An improved statistical approach to merge satellite rainfall estimates and raingauge data

Deriving high quality daily rainfall estimates are required not only for successful hydrological modelling but also for its application in ungauged basins. At present, there are two resources to estimate rainfall fields: raingauge stations and remote sensing devices (such as satellites and radar). The observations obtained from raingauges are accurate and reliable, but are usually limited to interpolate daily rainfall as input into hydrological models by spatial coverage. Hence, the areal precipitation estimates constructed solely by raingauges exhibit a great deal of uncertainty where the raingauge network is sparse, especially for local convective events.

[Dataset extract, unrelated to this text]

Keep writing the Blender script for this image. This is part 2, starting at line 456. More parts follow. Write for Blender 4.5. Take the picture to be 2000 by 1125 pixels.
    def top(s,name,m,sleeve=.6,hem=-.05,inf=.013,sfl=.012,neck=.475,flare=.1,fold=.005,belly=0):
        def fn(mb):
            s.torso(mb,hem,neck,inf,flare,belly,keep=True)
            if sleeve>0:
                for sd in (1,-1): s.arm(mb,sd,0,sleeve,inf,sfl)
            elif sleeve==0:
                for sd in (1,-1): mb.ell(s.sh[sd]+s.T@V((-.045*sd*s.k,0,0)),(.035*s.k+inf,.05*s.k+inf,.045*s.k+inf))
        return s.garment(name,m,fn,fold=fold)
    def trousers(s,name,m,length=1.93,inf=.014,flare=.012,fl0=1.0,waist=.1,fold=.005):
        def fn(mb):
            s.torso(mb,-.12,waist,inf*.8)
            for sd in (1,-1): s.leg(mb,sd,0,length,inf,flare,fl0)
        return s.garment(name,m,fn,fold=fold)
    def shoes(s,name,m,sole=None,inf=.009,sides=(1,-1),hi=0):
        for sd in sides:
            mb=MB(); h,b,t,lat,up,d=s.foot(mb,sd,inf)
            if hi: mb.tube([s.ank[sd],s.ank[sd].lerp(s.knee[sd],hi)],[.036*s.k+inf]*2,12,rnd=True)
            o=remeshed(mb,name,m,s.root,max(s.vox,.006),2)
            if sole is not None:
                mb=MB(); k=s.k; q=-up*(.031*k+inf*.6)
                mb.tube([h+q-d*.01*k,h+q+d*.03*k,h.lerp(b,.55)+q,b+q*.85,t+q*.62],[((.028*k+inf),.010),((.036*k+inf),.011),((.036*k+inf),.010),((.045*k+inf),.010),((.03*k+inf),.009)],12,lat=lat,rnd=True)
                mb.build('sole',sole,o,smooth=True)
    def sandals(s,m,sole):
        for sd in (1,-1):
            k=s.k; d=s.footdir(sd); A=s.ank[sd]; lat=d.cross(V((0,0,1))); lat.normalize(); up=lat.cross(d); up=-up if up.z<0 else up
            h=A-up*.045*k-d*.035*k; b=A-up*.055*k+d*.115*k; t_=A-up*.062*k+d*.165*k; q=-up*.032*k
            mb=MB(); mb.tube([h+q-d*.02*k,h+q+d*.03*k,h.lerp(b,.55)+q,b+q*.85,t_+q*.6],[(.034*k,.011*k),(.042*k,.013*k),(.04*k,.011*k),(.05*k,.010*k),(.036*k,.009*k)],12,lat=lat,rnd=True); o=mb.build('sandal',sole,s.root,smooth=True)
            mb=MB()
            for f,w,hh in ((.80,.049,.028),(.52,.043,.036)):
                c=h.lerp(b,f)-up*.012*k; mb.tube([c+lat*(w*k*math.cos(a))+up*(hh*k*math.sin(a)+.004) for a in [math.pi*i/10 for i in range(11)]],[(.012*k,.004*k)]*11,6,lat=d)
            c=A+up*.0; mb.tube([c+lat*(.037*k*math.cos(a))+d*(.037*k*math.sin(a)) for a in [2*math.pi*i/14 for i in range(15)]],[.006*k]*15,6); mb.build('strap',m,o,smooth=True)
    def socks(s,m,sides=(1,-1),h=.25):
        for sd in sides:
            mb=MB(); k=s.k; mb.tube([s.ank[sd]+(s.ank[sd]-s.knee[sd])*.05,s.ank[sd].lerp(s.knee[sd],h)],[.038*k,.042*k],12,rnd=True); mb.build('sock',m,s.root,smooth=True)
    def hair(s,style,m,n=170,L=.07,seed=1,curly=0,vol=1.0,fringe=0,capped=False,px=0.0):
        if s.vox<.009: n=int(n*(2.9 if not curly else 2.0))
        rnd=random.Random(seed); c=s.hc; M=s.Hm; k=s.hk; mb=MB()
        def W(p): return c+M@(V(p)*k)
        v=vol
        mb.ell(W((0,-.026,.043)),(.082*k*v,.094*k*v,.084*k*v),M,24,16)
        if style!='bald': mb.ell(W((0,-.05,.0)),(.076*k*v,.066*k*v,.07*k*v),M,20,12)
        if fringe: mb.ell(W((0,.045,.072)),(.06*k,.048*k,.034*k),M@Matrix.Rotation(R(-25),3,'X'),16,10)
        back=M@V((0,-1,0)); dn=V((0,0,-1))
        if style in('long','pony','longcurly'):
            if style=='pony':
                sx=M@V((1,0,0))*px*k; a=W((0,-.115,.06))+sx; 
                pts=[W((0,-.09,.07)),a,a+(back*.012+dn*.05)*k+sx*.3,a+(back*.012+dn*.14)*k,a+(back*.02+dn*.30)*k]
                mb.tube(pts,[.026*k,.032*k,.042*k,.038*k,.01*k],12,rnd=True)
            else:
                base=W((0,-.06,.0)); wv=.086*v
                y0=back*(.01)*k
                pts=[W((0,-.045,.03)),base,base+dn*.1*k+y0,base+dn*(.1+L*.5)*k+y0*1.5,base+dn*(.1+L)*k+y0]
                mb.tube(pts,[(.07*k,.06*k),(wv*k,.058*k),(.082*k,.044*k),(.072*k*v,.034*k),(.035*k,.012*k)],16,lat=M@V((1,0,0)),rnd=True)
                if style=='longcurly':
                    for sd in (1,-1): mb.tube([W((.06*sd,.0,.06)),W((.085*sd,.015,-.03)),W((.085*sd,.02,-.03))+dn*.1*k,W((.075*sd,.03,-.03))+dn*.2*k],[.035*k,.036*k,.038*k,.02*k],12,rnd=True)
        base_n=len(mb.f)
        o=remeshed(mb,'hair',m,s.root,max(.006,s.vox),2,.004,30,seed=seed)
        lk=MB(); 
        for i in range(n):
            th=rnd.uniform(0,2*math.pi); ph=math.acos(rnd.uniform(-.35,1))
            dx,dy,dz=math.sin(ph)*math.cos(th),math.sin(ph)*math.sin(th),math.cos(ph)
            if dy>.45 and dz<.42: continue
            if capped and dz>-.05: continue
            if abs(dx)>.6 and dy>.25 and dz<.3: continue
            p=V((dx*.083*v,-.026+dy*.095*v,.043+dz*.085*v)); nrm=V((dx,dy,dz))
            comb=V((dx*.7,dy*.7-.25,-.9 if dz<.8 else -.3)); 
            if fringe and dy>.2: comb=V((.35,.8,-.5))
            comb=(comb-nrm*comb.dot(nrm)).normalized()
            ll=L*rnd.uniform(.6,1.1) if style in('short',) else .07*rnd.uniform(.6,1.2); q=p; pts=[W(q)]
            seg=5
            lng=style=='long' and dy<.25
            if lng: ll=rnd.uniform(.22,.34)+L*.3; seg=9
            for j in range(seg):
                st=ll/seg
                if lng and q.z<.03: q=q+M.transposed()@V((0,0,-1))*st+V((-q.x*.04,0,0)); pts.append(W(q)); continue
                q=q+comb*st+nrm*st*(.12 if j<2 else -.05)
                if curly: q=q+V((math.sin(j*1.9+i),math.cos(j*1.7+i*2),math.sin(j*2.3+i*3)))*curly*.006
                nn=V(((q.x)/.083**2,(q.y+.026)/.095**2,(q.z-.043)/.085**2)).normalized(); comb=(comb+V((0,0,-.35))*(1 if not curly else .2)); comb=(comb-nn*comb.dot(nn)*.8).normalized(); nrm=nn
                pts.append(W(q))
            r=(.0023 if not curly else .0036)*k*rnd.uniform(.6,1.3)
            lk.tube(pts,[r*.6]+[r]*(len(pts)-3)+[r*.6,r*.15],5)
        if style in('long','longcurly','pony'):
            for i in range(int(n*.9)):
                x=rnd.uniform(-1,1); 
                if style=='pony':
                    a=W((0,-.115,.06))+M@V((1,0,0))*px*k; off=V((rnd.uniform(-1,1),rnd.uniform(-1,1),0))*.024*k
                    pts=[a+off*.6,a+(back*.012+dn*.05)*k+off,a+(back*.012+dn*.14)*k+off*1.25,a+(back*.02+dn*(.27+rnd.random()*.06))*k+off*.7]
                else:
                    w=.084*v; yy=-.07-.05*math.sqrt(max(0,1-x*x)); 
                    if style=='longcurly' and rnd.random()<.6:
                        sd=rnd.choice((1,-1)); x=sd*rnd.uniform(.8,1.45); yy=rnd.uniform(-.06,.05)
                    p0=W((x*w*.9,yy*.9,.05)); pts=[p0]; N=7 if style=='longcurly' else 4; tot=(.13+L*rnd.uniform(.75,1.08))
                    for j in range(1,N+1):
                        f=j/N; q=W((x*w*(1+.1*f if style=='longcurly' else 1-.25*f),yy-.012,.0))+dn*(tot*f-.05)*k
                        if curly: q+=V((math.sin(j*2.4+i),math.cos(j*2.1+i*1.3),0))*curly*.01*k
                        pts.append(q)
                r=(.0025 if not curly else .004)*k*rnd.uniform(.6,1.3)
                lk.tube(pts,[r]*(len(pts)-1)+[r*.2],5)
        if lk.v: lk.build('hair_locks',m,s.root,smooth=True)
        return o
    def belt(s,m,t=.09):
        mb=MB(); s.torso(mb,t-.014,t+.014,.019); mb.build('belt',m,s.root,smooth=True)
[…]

Satellite-based gridded precipitation estimates are produced at high temporal (3 h) and reasonably high spatial resolution (0.25° × 0.25°). However, the accuracy of these surfaces is lower than using ground based observations. The main aim of this paper is to present a novel method of generating a synthesis of a discrete set of point raingauge observations and a satellite derived rainfall product. This method stems from some ideas of data assimilation and focuses on the difference between gridded and point data. A nonparametric kernel smoothing method is employed in this merging strategy with emphasis on discontinuity correction and spatial interpolation adapting for sparse design. A cross-validation study was undertaken to blend observations from the Australian raingauge network and satellite derived TRMM Multisatellite Precipitation Analysis (TMPA) 3B42. In order to test the proposed method, several methods including ordinary kriging and cokriging were trialled. The comparison showed that the bias results produced by the proposed method were far superior to the other methods trialled and other error statistics such as root mean square error were comparable or better (although the kriging methods tended to perform better in densely gauged areas). In particular, the bias of the proposed method was reduced consistently over the whole country, whilst the kriging methods trialled produced relatively large biases across the country leading to near overall zero bias. In addition to improving quantitative efficiency, the estimated rainfall field showed good visual performance in the presence of sparse gauge stations.